サリマはハリネズミを最初は、自分とは違う学歴もあり教養も身につけたこの女性から
見下されているような印象を受けるが、二人は母親という共通の立場から
親しみを感じていく。
ハリネズミには、その後、哀しい出来事が起きるけれど、再び明るい希望を取り戻す。

オーストラリアに移住したばかりには、無知だったサリマも言葉を実践で学び
息子を介して子どもの母親同士との交流も出来、生活が充実していく様が
読んでいて、うれしかった。


著者は、オーストラリア在住だそうです。
自身の経験にも基づいた物語なのかなぁ~。

読むと勇気が貰えるような素敵な物語でした!


                           ★★★★





発行年月:2013年9月


 生まれてすぐに両親に捨てられ、祖父母に育てられたミーコの特技は、毎日、「小さな宝物」を見つけること――。
孤独と不安のなかにも、一縷の希望を探し続けるミーコの半生を、祖父、同級生、教師、ボーイフレンド、そして愛する娘・幸子(チーコ)の視点で切り取った感涙のハートフル・ストーリー。

                      (光文社HPより)


何の前知識もなく、読んだので、最初の第一章
<ミーコとナベちゃん>にはビックリ!
風俗嬢・ミーコの仕事上での付き合いのナベちゃんとのこと。
ミーコには幼い娘・幸子(チーコ)が居て、アルコール依存症だった夫は
借金を残したまま蒸発。
生活費を稼ぐために風俗業で働いているミーコ。
生い立ちも複雑な様子。
両親に捨てられ、祖父母に育てられた。
祖父は優しかったけれど、祖母は躾に厳しく、時には虐待めいたお仕置きも
受けていたという。

ひぇ~~どれだけ悲惨な主人公なのぉ~!?
とちょっと読むのが辛くなっちゃった第一章でした^^;


けれど・・・実際は違ってた。
人の生活の上っ面だけみて「アノ人は可哀想・・・」なんていうのは
その人にとってとっても失礼なことなんだと、強く思った物語でした。


ミーコの子ども時代、中学生時代、その後の話と章を追って関わる人物が変わって
いくなかで、ミーコはいつも出会う人たちに安らぎとか幸福感みたいなものを
与えている。

厳しかった祖母の本当の気持ちも分かったし、いろいろな人に愛されている
素敵な女性なのですね~。

最終章では、ミーコは51歳。
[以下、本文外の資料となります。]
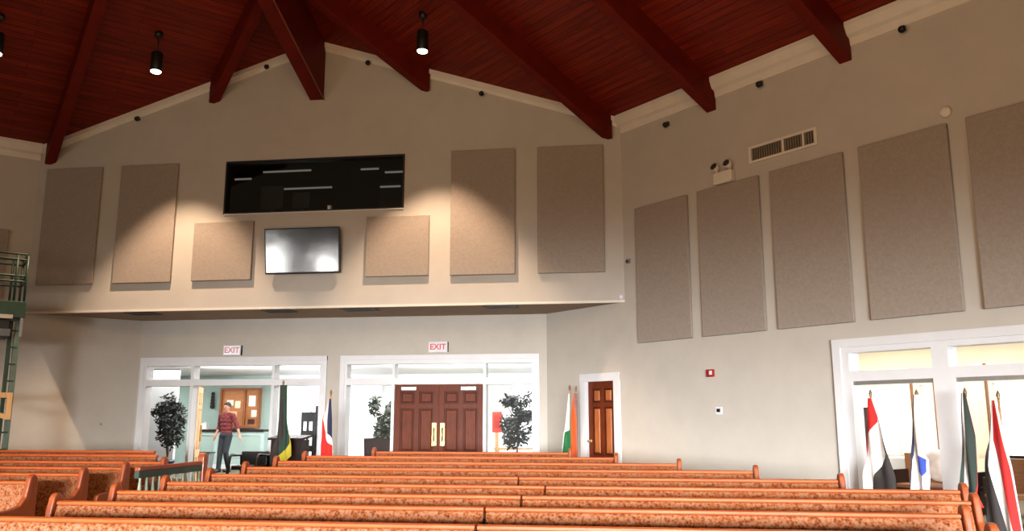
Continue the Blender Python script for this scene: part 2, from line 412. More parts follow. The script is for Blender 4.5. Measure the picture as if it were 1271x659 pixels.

娘のチーコが26歳で、結婚式を控えて
母娘最後のクリスマスを過ごすという場面は、本当に温かいものでいっぱい。

指物師だった祖父の手作りの宝箱の蓋を開けると祖母の大事にしていた鏡が
ついている理由にも感動でした!!

心は絶対に傷つかない、磨かれるだけ・・・・良い言葉です!


あとがきで、表紙写真の女性との会話から本書の内容を決めたという話も
興味深かった。

素敵な素敵な物語でした!


                       ★★★★★




発行年月:2013年9月


それは人生のエアポケットのような、不思議な5日間だった----。
40歳を目前にして離婚した「私」は幼なじみで従妹のちどりと
偶然、同時期にヨーロッパに滞在し、一緒にイギリスの西端の田舎町
ペンザンス に小旅行に出かけることになった。
ちどりもまた、心に空洞を抱えていた。
幼い頃に両親が離婚した後、親代わりに育ててくれた祖父母を相次いで
亡くし、ひとりぼっちになってしまったのだ。
さびれた海辺の町で、二人は昔話にふけり、互いの人生を振り返る。
とりわけ思い出されるのは、ちどりの祖父母が経営していた
「スナックみどり」の光景だった。
常連tちがまるで家族のように寛いだ時間を過ごし、
またそれぞれの仕事に帰っていく。
そこにはささやかだけれど、しっかりろした幸福感が満ちていた。
そんな思い出を確かめ合いながら、二人は少しづつ寂しさを埋めていく。
そして3日目の夜、二人の間にある「事件」が起きる・・・・。
限りなく繊細な表現で、人が人に寄り添うとはどのような事かを
問いかける傑作小説。

                    (文藝春秋HPより)


スナックちどりが舞台じゃないのだけれど・・・
スナックちどりが元にある。
幼なじみで今も仲がいい従妹のちどりとイギリスの田舎に旅行に行き
そこで過ごす5日間のことが書かれている。
ペンザンスに興味が出て来ました。
モンサンミッシェルみたいな景色が見られるという
セントマイケルズマウントにも行ってみたくなった。

離婚した「私」と育ての親を相次いで亡くした「ちどり」の
それぞれの喪失感がたまらなく切ない。
二人でそんな気持ちを共有しながら、毎日美味しいものを食べて
観光して楽しく過ごす。

女同士の旅って、やっぱりいいな。
ま、終盤にあった、ちょっとした「事件」にはビックリだったけど・・・^^;
ばななさんの文章は、やはり好き。